The UN Conference on Trade and Development issued its Review of Maritime Transport for 2017, presenting key developments in the world economy and international trade and related impacts on shipping demand and supply, and freight and charter markets in 2016 and early 2017, as well as seaports and the regulatory and legal framework.
Highlights
- In 2016, demand for shipping services improved, albeit only moderately. World seaborne trade volumes expanded by 2.6%, up from 1.8% in 2015, but below the historical average of 3% recorded over the past four decades.
- Total volumes reached 10.3 billion tons, reflecting the addition of over 260 million tons of cargo, about half of which was attributed to tanker trade.
- In 2016, world fleet capacity increased by an estimated 3.2%, down from 3.5% in 2015. Dead-weight capacity of the world commercial fleet was 1.86 billion dead-weight tons (dwt) in early 2017, worth $829 billion.
- The squeeze was felt in particular by the container shipping market, which last year reported a collective operating loss of $3.5 billion.
- UNCTAD forecasts world seaborne trade to increase by 2.8% in 2017, with total volumes reaching 10.6 billion tons. Projections for the medium term also point to continued expansion, with volumes growing at an estimated compound annual growth rate of 3.2% between 2017 and 2022.

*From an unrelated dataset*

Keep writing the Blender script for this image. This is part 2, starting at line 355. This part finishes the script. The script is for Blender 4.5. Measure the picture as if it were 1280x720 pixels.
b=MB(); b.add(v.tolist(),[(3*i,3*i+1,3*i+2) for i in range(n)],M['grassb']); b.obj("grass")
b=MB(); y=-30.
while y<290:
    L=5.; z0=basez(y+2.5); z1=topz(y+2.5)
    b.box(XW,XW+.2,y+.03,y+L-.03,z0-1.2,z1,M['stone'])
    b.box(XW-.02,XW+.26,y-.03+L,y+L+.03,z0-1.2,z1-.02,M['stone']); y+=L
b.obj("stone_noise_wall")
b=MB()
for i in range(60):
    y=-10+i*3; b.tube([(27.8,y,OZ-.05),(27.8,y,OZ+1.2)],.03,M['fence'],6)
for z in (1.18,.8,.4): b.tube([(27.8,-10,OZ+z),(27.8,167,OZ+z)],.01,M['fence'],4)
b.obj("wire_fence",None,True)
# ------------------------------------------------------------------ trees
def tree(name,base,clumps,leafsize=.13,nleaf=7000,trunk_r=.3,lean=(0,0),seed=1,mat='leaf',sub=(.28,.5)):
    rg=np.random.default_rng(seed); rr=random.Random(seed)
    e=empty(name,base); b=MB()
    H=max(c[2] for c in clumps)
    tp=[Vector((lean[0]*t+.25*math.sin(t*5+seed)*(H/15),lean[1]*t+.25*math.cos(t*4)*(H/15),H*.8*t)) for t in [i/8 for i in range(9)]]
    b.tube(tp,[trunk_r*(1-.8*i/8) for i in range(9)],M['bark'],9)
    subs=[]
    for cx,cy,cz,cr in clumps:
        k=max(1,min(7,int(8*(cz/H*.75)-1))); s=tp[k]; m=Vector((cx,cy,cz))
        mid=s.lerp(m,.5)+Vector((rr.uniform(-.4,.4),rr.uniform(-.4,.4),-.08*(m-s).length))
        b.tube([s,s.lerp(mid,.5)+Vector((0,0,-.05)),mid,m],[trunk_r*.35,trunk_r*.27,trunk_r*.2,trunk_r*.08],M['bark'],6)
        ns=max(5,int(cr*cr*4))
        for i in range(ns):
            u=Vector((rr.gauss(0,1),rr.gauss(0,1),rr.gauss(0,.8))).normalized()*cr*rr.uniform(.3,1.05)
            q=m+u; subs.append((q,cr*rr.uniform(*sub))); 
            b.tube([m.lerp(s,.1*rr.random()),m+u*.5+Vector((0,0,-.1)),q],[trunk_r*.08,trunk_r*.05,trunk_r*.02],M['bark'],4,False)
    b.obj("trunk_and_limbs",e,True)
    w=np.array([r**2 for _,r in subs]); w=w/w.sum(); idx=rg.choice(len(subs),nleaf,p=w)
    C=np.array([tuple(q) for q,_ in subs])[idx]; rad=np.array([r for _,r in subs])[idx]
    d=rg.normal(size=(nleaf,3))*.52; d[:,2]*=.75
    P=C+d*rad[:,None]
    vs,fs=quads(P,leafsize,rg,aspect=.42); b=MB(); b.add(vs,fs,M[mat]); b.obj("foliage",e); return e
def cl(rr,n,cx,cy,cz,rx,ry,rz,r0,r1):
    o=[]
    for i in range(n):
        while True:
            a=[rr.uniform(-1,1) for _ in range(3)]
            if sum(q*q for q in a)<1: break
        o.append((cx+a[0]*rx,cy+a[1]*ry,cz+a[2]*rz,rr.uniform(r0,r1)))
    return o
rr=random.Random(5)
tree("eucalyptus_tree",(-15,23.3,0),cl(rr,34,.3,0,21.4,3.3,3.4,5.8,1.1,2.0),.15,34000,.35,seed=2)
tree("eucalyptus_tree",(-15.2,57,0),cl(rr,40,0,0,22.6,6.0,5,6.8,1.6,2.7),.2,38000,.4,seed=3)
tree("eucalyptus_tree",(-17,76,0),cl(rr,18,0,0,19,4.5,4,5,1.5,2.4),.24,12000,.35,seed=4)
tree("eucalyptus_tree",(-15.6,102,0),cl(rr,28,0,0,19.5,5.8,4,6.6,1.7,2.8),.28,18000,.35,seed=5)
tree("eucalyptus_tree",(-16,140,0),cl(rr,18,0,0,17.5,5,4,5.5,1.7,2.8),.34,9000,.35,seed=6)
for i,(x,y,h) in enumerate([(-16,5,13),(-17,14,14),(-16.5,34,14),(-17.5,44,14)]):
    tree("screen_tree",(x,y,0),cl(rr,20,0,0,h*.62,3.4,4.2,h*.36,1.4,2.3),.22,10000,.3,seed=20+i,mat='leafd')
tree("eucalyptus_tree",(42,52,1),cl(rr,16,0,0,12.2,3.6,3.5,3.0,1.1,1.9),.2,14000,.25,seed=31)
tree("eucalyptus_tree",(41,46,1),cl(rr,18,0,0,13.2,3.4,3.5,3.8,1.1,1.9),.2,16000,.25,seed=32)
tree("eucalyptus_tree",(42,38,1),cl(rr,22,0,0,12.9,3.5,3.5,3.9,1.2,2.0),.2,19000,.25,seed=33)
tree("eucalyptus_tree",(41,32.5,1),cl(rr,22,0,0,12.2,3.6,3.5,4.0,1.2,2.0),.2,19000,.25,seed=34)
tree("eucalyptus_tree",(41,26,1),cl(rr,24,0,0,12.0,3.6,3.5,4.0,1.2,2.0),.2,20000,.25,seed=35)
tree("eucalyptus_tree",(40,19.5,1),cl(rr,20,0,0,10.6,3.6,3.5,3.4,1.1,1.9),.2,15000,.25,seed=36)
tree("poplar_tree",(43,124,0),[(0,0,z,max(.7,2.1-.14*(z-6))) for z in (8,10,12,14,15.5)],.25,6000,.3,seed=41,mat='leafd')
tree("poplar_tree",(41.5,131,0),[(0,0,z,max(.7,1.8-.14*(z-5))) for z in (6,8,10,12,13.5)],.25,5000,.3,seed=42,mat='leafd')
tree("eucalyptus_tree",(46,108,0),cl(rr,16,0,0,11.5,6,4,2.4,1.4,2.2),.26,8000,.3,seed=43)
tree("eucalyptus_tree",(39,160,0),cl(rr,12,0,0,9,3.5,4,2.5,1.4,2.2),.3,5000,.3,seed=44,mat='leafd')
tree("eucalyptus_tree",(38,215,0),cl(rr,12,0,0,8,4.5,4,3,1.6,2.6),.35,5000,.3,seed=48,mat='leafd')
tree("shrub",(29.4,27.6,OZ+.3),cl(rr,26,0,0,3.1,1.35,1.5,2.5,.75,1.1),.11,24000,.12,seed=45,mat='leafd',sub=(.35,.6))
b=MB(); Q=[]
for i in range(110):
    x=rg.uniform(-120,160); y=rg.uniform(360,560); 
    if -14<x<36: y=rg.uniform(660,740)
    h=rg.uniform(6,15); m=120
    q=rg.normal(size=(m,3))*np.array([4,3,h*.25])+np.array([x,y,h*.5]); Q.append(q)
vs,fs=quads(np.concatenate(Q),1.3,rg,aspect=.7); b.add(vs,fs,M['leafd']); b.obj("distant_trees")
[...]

- Cargo flows are set to expand across all segments, with containerized and major dry bulk commodities trades recording the fastest growth.
The report stresses that there are risks associated with the recent mergers and mega alliances among container carriers.

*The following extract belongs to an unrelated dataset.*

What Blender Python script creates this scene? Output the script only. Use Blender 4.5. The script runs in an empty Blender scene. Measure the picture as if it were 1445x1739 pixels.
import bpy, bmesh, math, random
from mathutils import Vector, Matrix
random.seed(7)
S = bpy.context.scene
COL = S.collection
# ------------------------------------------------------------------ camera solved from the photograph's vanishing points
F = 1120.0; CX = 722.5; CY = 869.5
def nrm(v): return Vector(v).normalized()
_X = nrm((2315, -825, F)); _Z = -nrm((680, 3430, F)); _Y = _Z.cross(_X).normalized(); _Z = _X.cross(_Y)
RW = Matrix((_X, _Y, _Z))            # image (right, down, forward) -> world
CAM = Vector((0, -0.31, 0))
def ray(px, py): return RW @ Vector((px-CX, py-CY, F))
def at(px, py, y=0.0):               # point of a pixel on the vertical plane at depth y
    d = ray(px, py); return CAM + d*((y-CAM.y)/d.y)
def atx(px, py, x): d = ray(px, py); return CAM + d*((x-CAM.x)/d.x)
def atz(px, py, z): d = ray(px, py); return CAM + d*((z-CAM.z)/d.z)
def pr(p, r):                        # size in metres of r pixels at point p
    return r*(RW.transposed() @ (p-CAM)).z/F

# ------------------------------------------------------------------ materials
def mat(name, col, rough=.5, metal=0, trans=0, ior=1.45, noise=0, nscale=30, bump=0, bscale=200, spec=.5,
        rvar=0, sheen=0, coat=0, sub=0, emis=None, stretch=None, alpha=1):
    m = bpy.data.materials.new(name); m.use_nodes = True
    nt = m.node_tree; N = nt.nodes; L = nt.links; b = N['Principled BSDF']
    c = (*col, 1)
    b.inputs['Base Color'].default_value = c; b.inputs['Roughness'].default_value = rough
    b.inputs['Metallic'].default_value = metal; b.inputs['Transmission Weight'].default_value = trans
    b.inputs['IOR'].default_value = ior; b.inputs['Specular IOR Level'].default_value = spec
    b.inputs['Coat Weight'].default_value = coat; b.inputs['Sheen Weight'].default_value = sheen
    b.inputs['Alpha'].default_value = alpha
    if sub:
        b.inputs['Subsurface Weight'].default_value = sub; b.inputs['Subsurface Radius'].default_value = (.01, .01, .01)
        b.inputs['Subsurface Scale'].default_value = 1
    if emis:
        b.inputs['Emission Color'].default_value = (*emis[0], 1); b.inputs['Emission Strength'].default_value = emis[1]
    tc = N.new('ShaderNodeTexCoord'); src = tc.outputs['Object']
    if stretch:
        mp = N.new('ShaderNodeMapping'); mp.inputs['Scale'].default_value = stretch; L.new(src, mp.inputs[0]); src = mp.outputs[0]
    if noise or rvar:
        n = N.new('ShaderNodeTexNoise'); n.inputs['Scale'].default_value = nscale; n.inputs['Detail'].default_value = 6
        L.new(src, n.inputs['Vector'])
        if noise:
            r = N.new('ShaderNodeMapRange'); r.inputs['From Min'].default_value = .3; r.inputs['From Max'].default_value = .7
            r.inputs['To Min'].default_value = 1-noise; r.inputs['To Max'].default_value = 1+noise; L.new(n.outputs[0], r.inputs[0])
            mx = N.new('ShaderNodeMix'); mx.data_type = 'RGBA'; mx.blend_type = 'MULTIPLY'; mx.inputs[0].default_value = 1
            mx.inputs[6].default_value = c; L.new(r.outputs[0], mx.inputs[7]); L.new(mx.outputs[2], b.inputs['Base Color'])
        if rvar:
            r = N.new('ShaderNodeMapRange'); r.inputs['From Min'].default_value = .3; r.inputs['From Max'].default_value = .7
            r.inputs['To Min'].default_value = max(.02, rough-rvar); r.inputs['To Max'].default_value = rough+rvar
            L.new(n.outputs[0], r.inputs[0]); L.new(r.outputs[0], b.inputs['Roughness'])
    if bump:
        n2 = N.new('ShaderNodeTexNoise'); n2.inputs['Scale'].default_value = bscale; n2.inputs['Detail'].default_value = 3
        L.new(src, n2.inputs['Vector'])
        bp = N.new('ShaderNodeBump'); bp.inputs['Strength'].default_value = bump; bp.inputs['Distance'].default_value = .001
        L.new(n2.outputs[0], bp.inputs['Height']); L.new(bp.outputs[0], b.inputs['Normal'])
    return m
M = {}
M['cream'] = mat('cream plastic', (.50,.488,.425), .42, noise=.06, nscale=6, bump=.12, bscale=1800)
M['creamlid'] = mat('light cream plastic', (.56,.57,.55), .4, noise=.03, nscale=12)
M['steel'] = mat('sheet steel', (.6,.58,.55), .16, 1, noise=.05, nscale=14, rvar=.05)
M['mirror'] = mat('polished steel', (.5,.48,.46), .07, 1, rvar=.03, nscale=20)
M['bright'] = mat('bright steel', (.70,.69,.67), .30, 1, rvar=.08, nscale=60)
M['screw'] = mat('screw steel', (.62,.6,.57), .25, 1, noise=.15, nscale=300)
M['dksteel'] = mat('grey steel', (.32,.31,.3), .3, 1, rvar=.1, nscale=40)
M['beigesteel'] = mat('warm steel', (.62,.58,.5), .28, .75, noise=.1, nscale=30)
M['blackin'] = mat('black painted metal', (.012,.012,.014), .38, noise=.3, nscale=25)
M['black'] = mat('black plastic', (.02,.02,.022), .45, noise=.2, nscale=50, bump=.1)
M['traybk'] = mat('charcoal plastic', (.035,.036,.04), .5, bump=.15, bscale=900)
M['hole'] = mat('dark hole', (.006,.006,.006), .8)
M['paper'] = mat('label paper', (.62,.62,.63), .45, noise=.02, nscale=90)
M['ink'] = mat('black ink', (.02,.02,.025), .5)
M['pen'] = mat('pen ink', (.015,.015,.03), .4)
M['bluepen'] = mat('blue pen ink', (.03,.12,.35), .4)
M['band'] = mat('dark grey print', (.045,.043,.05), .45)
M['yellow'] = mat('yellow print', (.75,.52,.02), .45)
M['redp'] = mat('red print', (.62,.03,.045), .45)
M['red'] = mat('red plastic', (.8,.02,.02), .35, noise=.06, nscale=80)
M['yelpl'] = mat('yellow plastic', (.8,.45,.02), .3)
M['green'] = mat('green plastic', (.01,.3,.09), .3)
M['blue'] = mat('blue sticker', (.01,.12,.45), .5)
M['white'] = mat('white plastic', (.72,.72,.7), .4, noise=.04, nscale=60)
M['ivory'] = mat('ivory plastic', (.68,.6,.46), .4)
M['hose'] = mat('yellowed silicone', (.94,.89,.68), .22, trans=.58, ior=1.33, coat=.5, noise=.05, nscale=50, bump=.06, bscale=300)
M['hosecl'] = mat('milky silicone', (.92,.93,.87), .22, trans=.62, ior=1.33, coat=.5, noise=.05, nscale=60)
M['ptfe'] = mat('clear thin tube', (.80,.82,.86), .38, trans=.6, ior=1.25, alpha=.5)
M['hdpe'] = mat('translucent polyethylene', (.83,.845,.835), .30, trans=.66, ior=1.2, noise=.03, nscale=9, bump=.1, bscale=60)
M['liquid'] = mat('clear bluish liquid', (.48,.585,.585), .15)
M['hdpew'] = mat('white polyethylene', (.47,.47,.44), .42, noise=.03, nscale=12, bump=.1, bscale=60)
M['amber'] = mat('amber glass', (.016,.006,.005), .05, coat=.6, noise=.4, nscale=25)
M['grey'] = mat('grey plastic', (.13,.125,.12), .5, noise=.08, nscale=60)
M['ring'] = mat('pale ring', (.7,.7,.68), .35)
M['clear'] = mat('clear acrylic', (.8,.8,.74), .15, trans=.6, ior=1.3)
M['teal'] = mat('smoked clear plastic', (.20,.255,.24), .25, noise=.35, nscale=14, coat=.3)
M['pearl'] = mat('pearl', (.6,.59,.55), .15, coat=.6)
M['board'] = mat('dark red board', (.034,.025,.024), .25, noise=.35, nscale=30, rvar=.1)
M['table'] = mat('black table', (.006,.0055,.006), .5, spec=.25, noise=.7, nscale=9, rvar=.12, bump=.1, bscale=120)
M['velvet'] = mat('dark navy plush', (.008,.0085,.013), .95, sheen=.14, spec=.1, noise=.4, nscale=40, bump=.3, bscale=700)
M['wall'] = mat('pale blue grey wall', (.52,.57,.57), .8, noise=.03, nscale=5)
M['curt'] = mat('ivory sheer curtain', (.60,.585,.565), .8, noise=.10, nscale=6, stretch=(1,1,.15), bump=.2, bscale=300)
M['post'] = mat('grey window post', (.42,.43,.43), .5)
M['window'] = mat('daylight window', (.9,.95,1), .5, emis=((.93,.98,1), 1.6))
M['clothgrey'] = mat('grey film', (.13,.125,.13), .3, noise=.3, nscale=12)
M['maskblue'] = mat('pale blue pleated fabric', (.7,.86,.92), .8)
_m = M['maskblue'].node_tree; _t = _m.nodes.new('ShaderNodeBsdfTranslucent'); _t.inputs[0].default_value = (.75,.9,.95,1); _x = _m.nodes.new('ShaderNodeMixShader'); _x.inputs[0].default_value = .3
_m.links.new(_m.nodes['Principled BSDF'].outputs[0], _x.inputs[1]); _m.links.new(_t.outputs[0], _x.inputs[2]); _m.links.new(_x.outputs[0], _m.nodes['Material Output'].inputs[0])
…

“The risk is that growing market concentration in container shipping may lead to oligopolistic structures,” says Shamika N. Sirimanne, Director of the UNCTAD Division on Technology and Logistics. “In many developing countries’ markets, there are now only three or even fewer suppliers left. Regulators will need to monitor developments in container shipping mergers and alliances to ensure there is competition in the market,” Ms. Sirimanne says.
Revisiting the rules governing consortiums and alliances may be necessary to determine whether these require new regulations to prevent market power abuse and to balance the interests of shippers, ports and carriers.

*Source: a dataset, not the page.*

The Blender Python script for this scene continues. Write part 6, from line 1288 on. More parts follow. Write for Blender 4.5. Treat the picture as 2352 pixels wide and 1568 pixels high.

Transport costs overburden developing countries : On average, transport and insurance costs account for about 15% of the value of imports, but that this is much higher for smaller and more vulnerable economies; on average 22% for small island developing States, 21% for the least developed countries and 19% for landlocked developing countries. The persistent transport cost burden on many developing countries stems from lower efficiency in ports, inadequate infrastructure, limited economies of scale and less competitive transport markets. Helping developing countries improve the factors behind high transport costs is therefore key for economic development. New technologies create opportunities and risks : New technologies improve economic efficiency, optimize logistics management systems and operations and increase connectivity. Yet these technologies are also raising new concerns, such as increased cybersecurity threats and weakened protection for privacy and financial data. Cybersecurity concerns should be reflected in the regulatory frameworks governing the maritime sector, and regulatory compliance should be encouraged and supported. The enforcement of existing cybersecurity regulations is important, as is the development of additional standards and policies. Liquefied natural gas is on the rise : The use of LNG for fuel is on the rise, amid tightening environmental regulations, as it complies with new emissions control regulations. The share of gross tonnage from liquefied natural gas-capable ships on the order books for delivery in 2018 and beyond stands at 13.5%, more than twice the value in 2017 and more than three times the value in 2015.